The second component of the emerging GOP political strategy is gerrymandering — drawing district lines for state and congressional elections that create fewer competitive districts. Gerrymandering is essential to Republican success at the state level and will play a critical role in the Republican’s chances to retake the House of Representatives in 2022, but the only way the GOP can preserve this advantage is by defeating the For the People Act, which ends congressional gerrymandering and which the US House of Representatives has already passed. While it faces an uphill battle in the Senate, McConnell and the GOP would face further political peril if the business community decided to support that proposal with the same energy they have mobilized against the voter suppression laws in Georgia.

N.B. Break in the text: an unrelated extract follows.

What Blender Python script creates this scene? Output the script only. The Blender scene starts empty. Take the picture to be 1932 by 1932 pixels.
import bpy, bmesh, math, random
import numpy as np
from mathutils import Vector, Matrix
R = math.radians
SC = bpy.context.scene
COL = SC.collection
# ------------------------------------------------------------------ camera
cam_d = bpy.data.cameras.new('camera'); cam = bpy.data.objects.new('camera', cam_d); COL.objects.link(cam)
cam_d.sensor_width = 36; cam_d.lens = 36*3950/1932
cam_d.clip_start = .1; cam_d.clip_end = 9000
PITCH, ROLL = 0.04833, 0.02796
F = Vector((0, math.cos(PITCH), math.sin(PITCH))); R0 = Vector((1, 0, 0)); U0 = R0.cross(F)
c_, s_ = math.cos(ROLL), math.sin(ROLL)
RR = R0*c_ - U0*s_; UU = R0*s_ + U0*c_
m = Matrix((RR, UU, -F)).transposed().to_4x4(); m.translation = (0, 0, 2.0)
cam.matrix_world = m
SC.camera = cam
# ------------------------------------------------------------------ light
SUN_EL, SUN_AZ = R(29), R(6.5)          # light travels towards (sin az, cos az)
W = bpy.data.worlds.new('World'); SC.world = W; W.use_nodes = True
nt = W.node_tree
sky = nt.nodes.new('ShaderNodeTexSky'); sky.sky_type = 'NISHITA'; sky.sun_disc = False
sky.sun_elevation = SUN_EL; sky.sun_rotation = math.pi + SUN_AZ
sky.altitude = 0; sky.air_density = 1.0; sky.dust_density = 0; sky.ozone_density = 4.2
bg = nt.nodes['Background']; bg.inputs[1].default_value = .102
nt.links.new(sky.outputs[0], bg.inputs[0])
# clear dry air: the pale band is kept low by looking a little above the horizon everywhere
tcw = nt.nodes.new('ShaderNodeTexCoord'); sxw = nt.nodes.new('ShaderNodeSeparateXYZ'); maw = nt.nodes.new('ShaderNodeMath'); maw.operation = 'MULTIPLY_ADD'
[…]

The third component of the Republican strategy is also very evident in McConnell’s comments. While his recent remarks were a stern, if surreal, warning to the “CEOs of America,” he was reminding Republican voters and members of Congress that it is still Trump’s party and he is willing to accept that. McConnell’s true feelings about Trump may well be complex as suggested, for example, in his comments following the impeachment trial, but that is precisely why it is important for his own political future that he convince Republican voters and leaders that he recognizes Trump’s role in the party.

This is the corner into which Trump has backed Republicans. Either they move back to their conventional pre-Trump style and see voter enthusiasm potentially wither or they embrace the resentment and sense of victimhood that defined Trumpism, fighting against powerful CEOs along the way. McConnell may think he is making the right strategic choice, but it is tough to see how this will work for the GOP in the long run.